DIRECTIVE:
Leave the pictures out and retype the lines from the beginning through the line with "if rest.v: put(nm, rest.mesh(nm, mt), label='distant", both ends included.

-------------------------

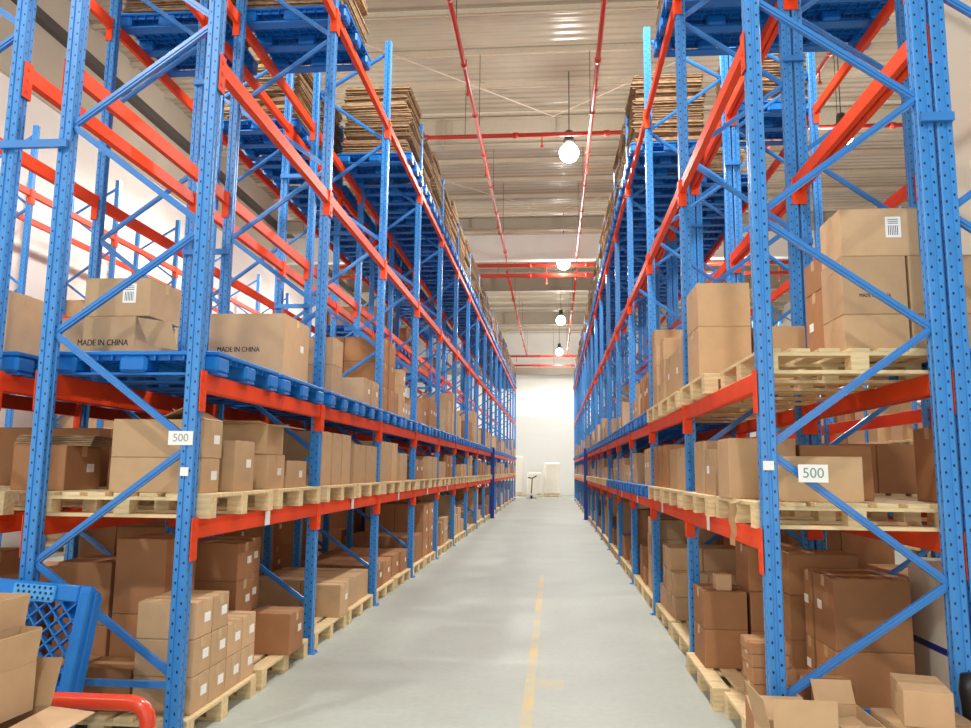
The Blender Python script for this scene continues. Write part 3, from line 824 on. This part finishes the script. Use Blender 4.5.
# build pallets: at most 300 of each kind one by one
for kd, nm, mb_, mt in (('wood', 'wooden_pallet', MB_WOOD, M_wood), ('plastic', 'plastic_pallet', MB_PLAS, M_plastic)):
    L_ = sorted([q for q in PAL if q[1] == kd], key=lambda q: -q[0])
    keep = 170
    for q in L_[:keep]:
        pallet(kd, q[2], q[3], q[5] < 10 and abs(q[2][0]) < 3, 'wooden pallets' if kd == 'wood' else 'blue plastic pallets', q[4])
    rest = MB()
    for q in L_[keep:]: rest.box(q[2][0] - PW/2, q[2][0] + PW/2, q[2][1] - PL/2, q[2][1] + PL/2, q[2][2] + .10, q[2][2] + PH); [rest.box(q[2][0] + kx*.45 - .06, q[2][0] + kx*.45 + .06, q[2][1] + ky*.45 - .06, q[2][1] + ky*.45 + .06, q[2][2], q[2][2] + .10) for kx in (-1, 0, 1) for ky in (-1, 0, 1)]
    if rest.v: put(nm, rest.mesh(nm, mt), label='distant %s pallets filling the hidden and far rack bays' % ('wooden' if kd == 'wood' else 'blue plastic'), cat='pallet', kind='stuff')

# build cartons: the 300 that show largest one by one
CART.sort(key=lambda q: -q['score'])
NCART = 290
me_flapL = MB().box(-.16, .16, 0, .003, 0, .17).mesh('flap', M_kraft)
for q in CART[:NCART]:
    dx, dy, dz = q['dims']; sg = -1 if q['loc'][0] < 0 else 1
    me, tp = carton_me(dx, dy, dz, q['brown'])
    o = put('cardboard_box', me, q['loc'], q['rz'], None, q['label'], 'box', q['grp'])
    near = q['loc'][1] < 12
    if near: put('packing_tape', tp, parent=o)
    for mk in q['marks']:
        if mk == 's':       # label on the aisle side, low at the far end, and near ones on the front too
            if near or q['loc'][1] < 18:
                put('shipping_label', me_lab, (-sg*dx/2, dy*.2, dz*.55 if dz > .3 else dz*.5), PI/2 if sg < 0 else -PI/2, o, label='white shipping label')
        if mk == 'lf':
            t = put('shipping_label', me_lab_t, (dx*.18, -dy/2, dz*.6), 0, o, label='tall white shipping label'); put('label_print', me_bars, parent=t)
        if mk in ('mic', 'micr'):
            text('MADE IN CHINA', .057 if mk == 'mic' else .03, (-dx*.1 if mk == 'mic' else 0, -dy/2 - .0008, dz*.42 if dz > .4 else dz*.32), (PI/2, 0, 0), o)
        if mk == 'lift':
            fl = MB(); fl.add([(-.0, -dy/2, 0), (.16, -dy/2, .07), (.16, dy/2, .07), (0, dy/2, 0), (0, -dy/2, .003), (.16, -dy/2, .073), (.16, dy/2, .073), (0, dy/2, .003)], BOXF)
            put('flap', fl.mesh('flap', M_kraft), (dx/2 - .30, 0, dz), parent=o)
            fl = MB(); fl.add([(0, -dy/2, .07), (.14, -dy/2, 0), (.14, dy/2, 0), (0, dy/2, .07), (0, -dy/2, .073), (.14, -dy/2, .003), (.14, dy/2, .003), (0, dy/2, .073)], BOXF)
            put('flap', fl.mesh('flap', M_kraft), (dx/2 - .14, 0, dz), parent=o)
rest = MB()
for q in CART[NCART:]:
    dx, dy, dz = q['dims']; x, y, z = q['loc']
    rest.box(x - dx/2, x + dx/2, y - dy/2, y + dy/2, z, z + dz, 1 if q['brown'] else 0)
put('cardboard_box', rest.mesh('cardboard_box', [M_kraft, M_shade_brown]), label='distant cartons filling the hidden and far rack bays', cat='box', kind='stuff')
print('cartons', len(CART), 'pallets', len(PAL))

# ------------------------------------------------------------------ bundles of flattened cartons on the top shelf
def bundle_mesh(seed, dx, dy, h):
    r = random.Random(seed); b = MB(); n = 9; t = h / n
    for k in range(n):
        ox, oy = r.uniform(-.02, .02), r.uniform(-.02, .02); ex, ey = r.uniform(-.03, .015), r.uniform(-.03, .015)
        b.box(-dx/2 + ox - ex, dx/2 + ox + ex, -dy/2 + oy - ey, dy/2 + oy + ey, k*t, (k+1)*t - t*.18)
    return b
BH_ = .115
bms = [bundle_mesh(i, .96, .92, BH_) for i in range(5)]
bme = [b.mesh('flattened_carton_bundle', M_edge) for b in bms]
BND = []
rng = random.Random(5)
for row, nb, b0 in (('L', 16, 1), ('R', 16, 1), ('LB', 8, 0), ('RB', 6, 1), ('LB', 0, 0)):
    for b in range(b0, nb):
        for sl in (0, 1):
            if not top_used(row, b, sl) or (row in ('LB', 'RB') and rng.random() < .25): continue
            n = rng.choice((7, 8, 8, 9, 9)); x, y = slot_center(row, b, sl)
            if b in (1, 2): n = (8, 9)[sl]
            for k in range(n):
                v = 1.0 if row in 'LR' else .2
                BND.append((v / (x*x + y*y), row, b, sl, k, (x + rng.uniform(-.03, .03), y + rng.uniform(-.02, .02), LEVELS[3] + PH + k * (BH_ + .003)), rng.uniform(-.03, .03)))
BND.sort(key=lambda q: -q[0])
for i, q in enumerate(BND[:280]):
    put('flattened_carton_bundle', bme[i % 5], q[5], q[6], None,
        'bundle of flattened cartons, %s %s bay, top shelf, %s stack, %s from bottom' % (SIDE[q[1]], ORD[q[2]], ('near', 'far')[q[3]], ORD[q[4]]),
        'cardboard bundle', 'flattened carton bundles on the top shelves')
rest = MB()
for i, q in enumerate(BND[280:]): rest.add(*_shift(bms[i % 5], q[5]))
if rest.v: put('flattened_carton_bundle', rest.mesh('flattened_carton_bundle', M_edge), label='distant stacks of flattened cartons on the top shelves', cat='cardboard bundle', kind='stuff')

# ------------------------------------------------------------------ open cartons
def open_carton(loc, dx, dy, dz, angs, label, rz=0.0, flen=None, brown=False, grp='open cartons', lab=False, zf=0.0):
    """angs: outward fold of the flaps (-x, +x, -y, +y) in degrees, 0 = standing up"""
    t = .005; mt = M_shade_brown if brown else M_kraft
    b = MB()
    b.box(-dx/2, dx/2, -dy/2, dy/2, 0, t)
    b.box(-dx/2, -dx/2 + t, -dy/2, dy/2, t, dz); b.box(dx/2 - t, dx/2, -dy/2, dy/2, t, dz)
    b.box(-dx/2 + t, dx/2 - t, -dy/2, -dy/2 + t, t, dz); b.box(-dx/2 + t, dx/2 - t, dy/2 - t, dy/2, t, dz)
    o = put('open_cardboard_box', b.mesh('open_cardboard_box', mt), loc, rz, None, label, 'box', grp)
    fl = flen or min(dx, dy) / 2
    for k, a in enumerate(angs):
        if a is None: continue
        L = dy if k < 2 else dx
        f = MB().box(-L/2 + .004, L/2 - .004, -.002, .002, .001, fl).mesh('flap', mt)
        a = math.radians(a)
        if k == 0: put('flap', f, (-dx/2 + .002, 0, dz), parent=o, rot=(a, 0, -PI/2))
        if k == 1: put('flap', f, (dx/2 - .002, 0, dz), parent=o, rot=(a, 0, PI/2))
        if k == 2: put('flap', f, (0, -dy/2 + .002, dz), parent=o, rot=(a, 0, 0))
        if k == 3: put('flap', f, (0, dy/2 - .002, dz), parent=o, rot=(a, 0, PI))
    if lab: put('shipping_label', me_lab_t, (-dx/2, 0, dz*.55), -PI/2, o, label='white shipping label')
    return o
# left foreground heap
open_carton((-2.56, 3.05, 0), .80, .55, .56, (60, 96, 100, 20), 'open tan carton at the bottom of the left foreground heap', .06, .2)
open_carton((-2.56, 3.07, .562), .66, .46, .20, (None, 8, 4, 8), 'shallow open tan carton in the middle of the left foreground heap', -.04, .14)
open_carton((-2.60, 3.12, .764), .58, .40, .14, (None, 6, 3, 8), 'shallow open tan carton on top of the left foreground heap', .05, .13)
# upper-shelf flap hanging from the printed carton
fm = MB(); fm.add([(-2.69, 4.70, Z2+.25), (-2.60, 4.70, Z2+.06), (-2.36, 4.62, Z2+.02), (-2.42, 4.62, Z2+.20)] +
                  [(-2.69, 4.704, Z2+.25), (-2.60, 4.704, Z2+.06), (-2.36, 4.624, Z2+.02), (-2.42, 4.624, Z2+.20)], BOXF)
_par = [o for o in bpy.data.objects if o.get('label') == 'tan printed carton with its flap open, between the left front posts'][0]
fo = put('flap', fm.mesh('flap', M_kraft), label='open flap'); fo.parent = _par; fo.matrix_parent_inverse = Matrix.Translation(-Vector(_par.location))
# open carton on the left first shelf
open_carton((-2.44, 5.80, Z1+.262), .60, .40, .22, (52, 96, 86, 80), 'open tan carton with spread flaps, left rack first shelf', .05, .18)
open_carton((-2.44, 6.72-.15, Z1+.222), .40, .30, .12, (60, 100, 80, 80), 'small open carton with flaps out beside the second left post', 0, .12) if False else None
# right foreground
open_carton((1.125, 3.92, 0), .29, .34, .40, (12, 80, 1, 70), 'open tan carton with its front flap standing, at the foot of the right post', .0, .19)
open_carton((1.44, 4.12, 0), .21, .36, .43, (118, None, 105, 30), 'narrow open carton with dark mouth and side label, right foreground', .0, .12, lab=True)
me_, tp_ = carton_me(.46, .34, .43, False)
o = put('cardboard_box', me_, (1.74, 3.60, 0), .04, None, 'closed tan carton at the bottom picture edge, right foreground', 'box', 'cartons nearest the camera')
put('packing_tape', tp_, parent=o); put('shipping_label', me_lab_t, (-.2316, 0, .25), -PI/2, o, label='white shipping label')
me_, tp_ = carton_me(.21, .32, .165, False)
o = put('cardboard_box', me_, (1.76, 4.06, .441), -.22, None, 'small closed tan carton lying on the plain one, right foreground', 'box', 'cartons nearest the camera')
put('packing_tape', tp_, parent=o)
me_, tp_ = carton_me(.40, .40, .44, False)
o = put('cardboard_box', me_, (1.78, 4.02, 0), 0, None, 'plain carton carrying the small closed one, right foreground', 'box', 'cartons nearest the camera')
put('packing_tape', tp_, parent=o)

# flattened loose boards lifted on the first shelf (left pallet), thin
b = MB()
for k in range(6): b.box(-.24, .24, -.16 + k*.012, .16 + k*.012, k*.012, k*.012 + .007)
put('flattened_carton_bundle', b.mesh('flattened_carton_bundle', M_edge), (-3.30, 4.96, Z1+.29), .2, None, 'loose pile of flattened cartons on the labelled brown carton, left first shelf', 'cardboard bundle')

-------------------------

IN RESPONSE:
The Blender Python script for this scene continues. Write part 3, from line 824 on. This part finishes the script. Use Blender 4.5.
# build pallets: at most 300 of each kind one by one
for kd, nm, mb_, mt in (('wood', 'wooden_pallet', MB_WOOD, M_wood), ('plastic', 'plastic_pallet', MB_PLAS, M_plastic)):
    L_ = sorted([q for q in PAL if q[1] == kd], key=lambda q: -q[0])
    keep = 170
    for q in L_[:keep]:
        pallet(kd, q[2], q[3], q[5] < 10 and abs(q[2][0]) < 3, 'wooden pallets' if kd == 'wood' else 'blue plastic pallets', q[4])
    rest = MB()
    for q in L_[keep:]: rest.box(q[2][0] - PW/2, q[2][0] + PW/2, q[2][1] - PL/2, q[2][1] + PL/2, q[2][2] + .10, q[2][2] + PH); [rest.box(q[2][0] + kx*.45 - .06, q[2][0] + kx*.45 + .06, q[2][1] + ky*.45 - .06, q[2][1] + ky*.45 + .06, q[2][2], q[2][2] + .10) for kx in (-1, 0, 1) for ky in (-1, 0, 1)]
    if rest.v: put(nm, rest.mesh(nm, mt), label='distant %s pallets filling the hidden and far rack bays' % ('wooden' if kd == 'wood' else 'blue plastic'), cat='pallet', kind='stuff')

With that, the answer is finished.